El estilo político de Rajoy ha
sido criticado desde su más tierna infancia. Indolente, diletante, pasota,
dejado… muchos y gruesos han sido los adjetivos descalificativos usados sobre
su persona y formas, que la verdad son extrañas y provenientes de otra época.
Como respuesta a sus críticos, Rajoy puede exhibir su currículum, en el que desfilan
cargos hasta aburrir y una victoria que le llevó en 2011 a la presidencia del
gobierno, cosa de la que sólo pueden presumir con orgullo seis personas desde
que Suárez, el primero de ellos, lo consiguió. Por tanto, el método Rajoy,
extravagante e incomprensible para muchos, le ha funcionado.
Pero eso no quiere decir que vaya
a seguir haciéndolo en el futuro. Ejemplos tenemos de líderes que, sin salirse
de nuestro país, comenzaron con una trayectoria política ascendente pero que,
ante cambios de la realidad que les tocaba gestionar, se negaron a admitirla,
se llenaron de soberbia, desconocimiento o tacticismo, y acabaron fracasando
estrepitosamente. El caso del gobierno de ZP es paradigmático. Tras una primera
legislatura en la que pudo y debió cambiar el rumbo de la política económica,
ZP se dedicó a inflar aún más la burbuja que le permitía mantener un nivel de
gasto insostenible, que era la fuente de sus votos, dada la sangría que le
suponía sus muchas declaraciones y medidas puramente políticas. Cuando la
burbuja estalló ZP se negó a verlo, nunca reconoció su error y siguió, como los
dibujos animados, pataleando en el aire mientras el abismo se agrandaba bajo su
figura, en la creencia de que ese foso no era real. Llegó un momento en el que
sólo el se creía a salvo del desastre, y el desastre le consumió. Visto en
retrospectiva, ¿pudo hacer algo para evitar su derrota? Muy probablemente no, y
cuando llegó el rubicón de 2010 su única opción elegante (y coherente) era
dimitir. Pero en 2008 y 2009 pudo hacer algo para enderezar la situación o, al
menos, que no se desarbolara del todo. ¿Por qué no lo hizo? No lo se. Cientos
de articulistas nacionales e internacionales repetían todos los días que íbamos
a un desastre cierto, como así fue, pero desde el gobierno y sus fieles, que
siempre los hay a la vera de cualquier poder, nada se cambió. Todo siguió igual
y ZP y el PSOE fueron directos a los arrecifes que los destrozaron y hundieron.

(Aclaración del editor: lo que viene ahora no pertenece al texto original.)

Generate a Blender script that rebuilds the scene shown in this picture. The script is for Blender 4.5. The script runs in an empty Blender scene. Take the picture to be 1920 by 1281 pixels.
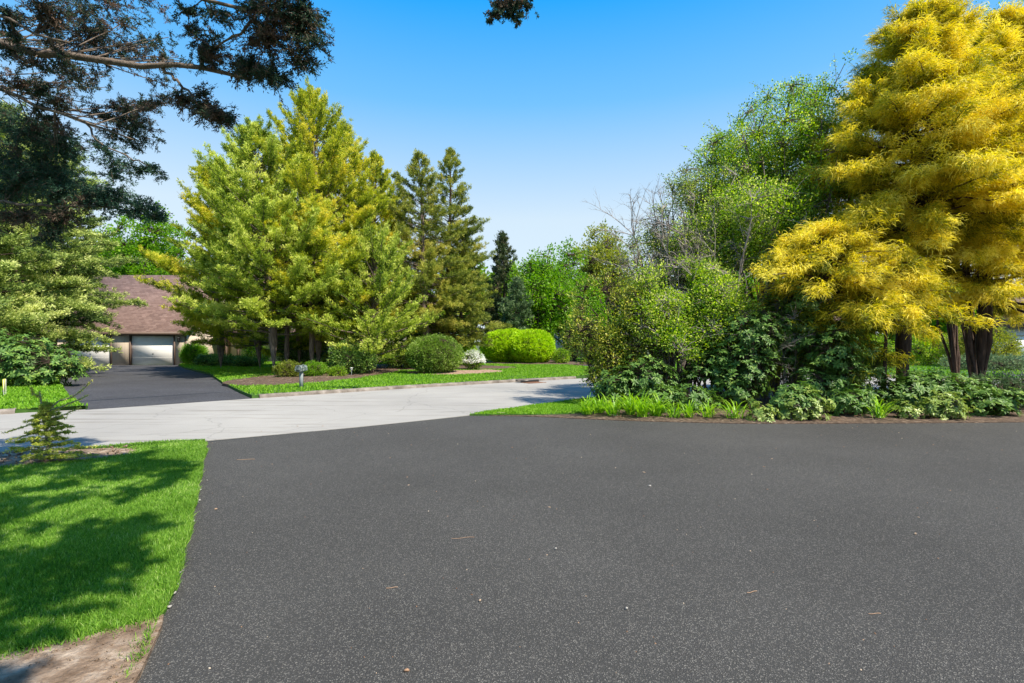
import bpy, bmesh, math
import numpy as np
from mathutils import Vector, Matrix

# ------------------------------------------------------------------ camera, sky, sun, exposure
S = bpy.context.scene
COL = S.collection
CAMH = 1.75
F = 960.0
cd = bpy.data.cameras.new('camera'); cam = bpy.data.objects.new('camera', cd); COL.objects.link(cam)
cam.location = (0, 0, CAMH); cam.rotation_euler = (math.radians(90), 0, 0)
cd.sensor_width = 36; cd.lens = 18.0; cd.clip_end = 2000; cd.clip_start = 0.05
S.camera = cam

SUN_EL = math.radians(54)
SUN_H = Vector((0.78, -0.63, 0)).normalized()          # horizontal direction towards the sun
W = bpy.data.worlds.new("World"); S.world = W; W.use_nodes = True
nt = W.node_tree; nt.nodes.clear()
sky = nt.nodes.new('ShaderNodeTexSky'); sky.sky_type = 'NISHITA'; sky.sun_disc = False
sky.sun_elevation = SUN_EL
sky.sun_rotation = math.atan2(SUN_H.x, SUN_H.y)
sky.altitude = 10; sky.air_density = 1.0; sky.dust_density = 1.0; sky.ozone_density = 2.0
hs = nt.nodes.new('ShaderNodeHueSaturation'); hs.inputs['Saturation'].default_value = 1.2
bg = nt.nodes.new('ShaderNodeBackground'); bg.inputs[1].default_value = 0.15
wo = nt.nodes.new('ShaderNodeOutputWorld')
nt.links.new(sky.outputs[0], hs.inputs['Color'])
# the clear spring sky: pale towards the horizon, deep cyan-blue higher up (by view direction, blended with the sky model)
tc = nt.nodes.new('ShaderNodeTexCoord'); sx3 = nt.nodes.new('ShaderNodeSeparateXYZ'); nt.links.new(tc.outputs['Generated'], sx3.inputs[0])
cr_ = nt.nodes.new('ShaderNodeValToRGB'); el_ = cr_.color_ramp.elements
for q_ in range(3): el_.new(.5)
for q_, (p0, c0) in enumerate([(0.0, (.46, .52, .56)), (.23, (.40, .49, .56)), (.42, (.105, .325, .60)), (.56, (.006, .235, .60)), (.95, (.02, .12, .36))]):
    el_[q_].position = p0; el_[q_].color = (*c0, 1)
nt.links.new(sx3.outputs[2], cr_.inputs[0])
sc_ = nt.nodes.new('ShaderNodeVectorMath'); sc_.operation = 'SCALE'; sc_.inputs['Scale'].default_value = 1 / .15
nt.links.new(cr_.outputs[0], sc_.inputs[0])
mx_ = nt.nodes.new('ShaderNodeMix'); mx_.data_type = 'RGBA'; mx_.inputs[0].default_value = .93
nt.links.new(hs.outputs[0], mx_.inputs[6]); nt.links.new(sc_.outputs[0], mx_.inputs[7]); nt.links.new(mx_.outputs[2], bg.inputs[0]); nt.links.new(bg.outputs[0], wo.inputs[0])
ld = bpy.data.lights.new('sun', 'SUN'); ld.energy = 5.0; ld.angle = math.radians(0.5); ld.color = (1.0, 0.92, 0.78)
sun = bpy.data.objects.new('sun', ld); COL.objects.link(sun)
to_sun = Vector((SUN_H.x * math.cos(SUN_EL), SUN_H.y * math.cos(SUN_EL), math.sin(SUN_EL)))
sun.rotation_euler = to_sun.to_track_quat('Z', 'Y').to_euler()
sun.location = (10, -10, 30)
S.view_settings.view_transform = 'Standard'; S.view_settings.look = 'None'
S.view_settings.exposure = 0.8; S.view_settings.gamma = 1.0
S.render.engine = 'CYCLES'
S.cycles.max_bounces = 7; S.cycles.diffuse_bounces = 4; S.cycles.glossy_bounces = 2
S.cycles.transmission_bounces = 5; S.cycles.transparent_max_bounces = 4
S.cycles.caustics_reflective = False; S.cycles.caustics_refractive = False
S.cycles.use_denoising = True

# ------------------------------------------------------------------ helpers
def G(px, py, z=0.0):
    Y = F * (CAMH - z) / (py - 640.5)
    return ((px - 960) / F * Y, Y)
def P(px, py, Y):
    return np.array([(px - 960) / F * Y, Y, CAMH - (py - 640.5) / F * Y])
def X(px, Y): return (px - 960) / F * Y
def Zp(py, Y): return CAMH - (py - 640.5) / F * Y
R_ = lambda s: np.random.default_rng(s)

def tag(o, label=None, cat=None, group=None, kind=None):
    if label: o['label'] = label
    if cat: o['category'] = cat
    if group: o['group'] = group
    if kind: o['kind'] = kind
    return o
def empty(name, loc, label=None, cat=None, group=None, rz=0):
    o = bpy.data.objects.new(name, None); o.empty_display_size = .2
    COL.objects.link(o); o.location = loc; o.rotation_euler = (0, 0, rz)
    return tag(o, label, cat, group)

class MB:
    """numpy mesh accumulator (verts, faces of 3 or 4 corners, a tint per vertex)"""
    def __init__(s): s.v = []; s.f4 = []; s.f3 = []; s.t = []; s.n = 0
    def add(s, v, f, tint=0.5):
        v = np.asarray(v, dtype=np.float32).reshape(-1, 3); f = np.asarray(f, dtype=np.int32)
        if len(v) == 0: return
        if f.ndim == 1: f = f.reshape(1, -1)
        s.v.append(v); (s.f4 if f.shape[1] == 4 else s.f3).append(f + s.n)
        t = np.full(len(v), tint, np.float32) if np.isscalar(tint) else np.asarray(tint, np.float32)
        s.t.append(t); s.n += len(v)
    def addm(s, v, faces, tint=.5):
        q = [f for f in faces if len(f) == 4]; t = [f for f in faces if len(f) == 3]
        v = np.asarray(v, np.float32).reshape(-1, 3)
        if q: s.f4.append(np.array(q, np.int32) + s.n)
        if t: s.f3.append(np.array(t, np.int32) + s.n)
        s.v.append(v); s.t.append(np.full(len(v), tint, np.float32)); s.n += len(v)
    def box(s, x0, x1, y0, y1, z0, z1, tint=.5):
        v = [(x, y, z) for z in (z0, z1) for y in (y0, y1) for x in (x0, x1)]
        s.add(v, [(0, 2, 3, 1), (4, 5, 7, 6), (0, 1, 5, 4), (2, 6, 7, 3), (0, 4, 6, 2), (1, 3, 7, 5)], tint)
    def tube(s, pts, rad, sides=6, tint=.5, cap=True):
        pts = np.asarray(pts, float); n = len(pts); rad = np.asarray(rad, float) * np.ones(n)
        d = np.gradient(pts, axis=0); d /= np.linalg.norm(d, axis=1)[:, None] + 1e-9
        ref = np.where(np.abs(d[:, 2:3]) > .9, np.array([[1., 0, 0]]), np.array([[0, 0, 1.]]))
        if (np.abs(d[:, 2]) > .9).mean() > .5: ref = np.tile([1., 0, 0], (n, 1))
        else: ref = np.tile([0, 0, 1.], (n, 1)) + 1e-3
        a = np.cross(d, ref); a /= np.linalg.norm(a, axis=1)[:, None] + 1e-9; b = np.cross(d, a)
        th = np.arange(sides) / sides * 2 * np.pi
        ring = pts[:, None] + rad[:, None, None] * (a[:, None] * np.cos(th)[None, :, None] + b[:, None] * np.sin(th)[None, :, None])
        i = np.arange(n - 1)[:, None] * sides; j = np.arange(sides)[None]; k = (j + 1) % sides
        f = np.stack([i + j, i + k, i + sides + k, i + sides + j], -1).reshape(-1, 4)
        v = ring.reshape(-1, 3)
        s.add(v, f, tint)
        if cap:
            base = s.n
            s.add([pts[-1] + d[-1] * rad[-1] * .5], np.zeros((0, 3), int), tint)
            o = base - sides
            s.f3.append(np.array([(o + q, o + (q + 1) % sides, base) for q in range(sides)], np.int32))
    def build(s, name, m, parent=None, smooth=False, loc=None):
        me = bpy.data.meshes.new(name)
        v = np.concatenate(s.v)
        f4 = np.concatenate(s.f4) if s.f4 else np.zeros((0, 4), np.int32)
        f3 = np.concatenate(s.f3) if s.f3 else np.zeros((0, 3), np.int32)
        me.vertices.add(len(v)); me.vertices.foreach_set('co', v.ravel())
        nl = f4.size + f3.size; me.loops.add(nl)
        me.loops.foreach_set('vertex_index', np.concatenate([f4.ravel(), f3.ravel()]).astype(np.int32))
        me.polygons.add(len(f4) + len(f3))
        st = np.concatenate([np.arange(len(f4)) * 4, f4.size + np.arange(len(f3)) * 3]).astype(np.int32)
        me.polygons.foreach_set('loop_start', st)
        if smooth: me.polygons.foreach_set('use_smooth', np.ones(len(st), bool))
        at = me.attributes.new('tint', 'FLOAT', 'POINT'); at.data.foreach_set('value', np.concatenate(s.t))
        me.update(calc_edges=True); me.validate()
        me.materials.append(m)
        o = bpy.data.objects.new(name, me); COL.objects.link(o)
        if parent: o.parent = parent
        if loc is not None: o.location = loc
        return o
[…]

En la playa, Rajoy contemplaba el espectáculo, sabiéndose seguro ganador de la
contienda, y mientras recogía los pertrechos dejados por la marea se sentía
seguro y satisfecho. Hoy, pocos años después, en una coyuntura económica algo
distinta a la de entonces (pero ojo, con las mismas debilidades esperando a
aflorar) Rajoy vuelve a ser el capitán de un barco que, ciego ante la realidad,
dirige su proa rumbo a otros arrecifes que, como todos, son más poderosos que
la nave en la que se ha embarcado. Oye los cantos de sirena de los aduladores
que siguen subidos a su chepa, algunos también lo estaban en la chapa de
presidentes pasados, y confiando en su instinto, espera que el agua suba, la
nave se eleve y el trompazo electoral de este Domingo sólo sea un susto sin consecuencias.
Convencido
de ello, sujeta firme el timón y no va a hacer cambio alguno.
Y como pasó con ZP en su momento, analistas,
periodistas, opinadores, gente de la calle, barrenderos, todo el mundo sabe que
es seguro que se va a estrellar, que guía la nave con la misma soberbia y
ceguera de quienes antes le precedieron, y de que llegará un momento en el que
será demasiado tarde para cambiar de rumbo (ya lo es, creo) y que las generales
de noviembre, sea cual sea su resultado, le quitarán la mayoría absoluta y
abrirán el camino a un gobierno, o muy débil del PP, o de coalición de fuerzas
opositoras. Y en ese momento alguien lamentará a la vera, al lado mismo de
Rajoy, los errores cometidos. Y conociendo al presidente, es probable que los
admita y entonces se dé cuenta de la oportunidad que perdió. O no.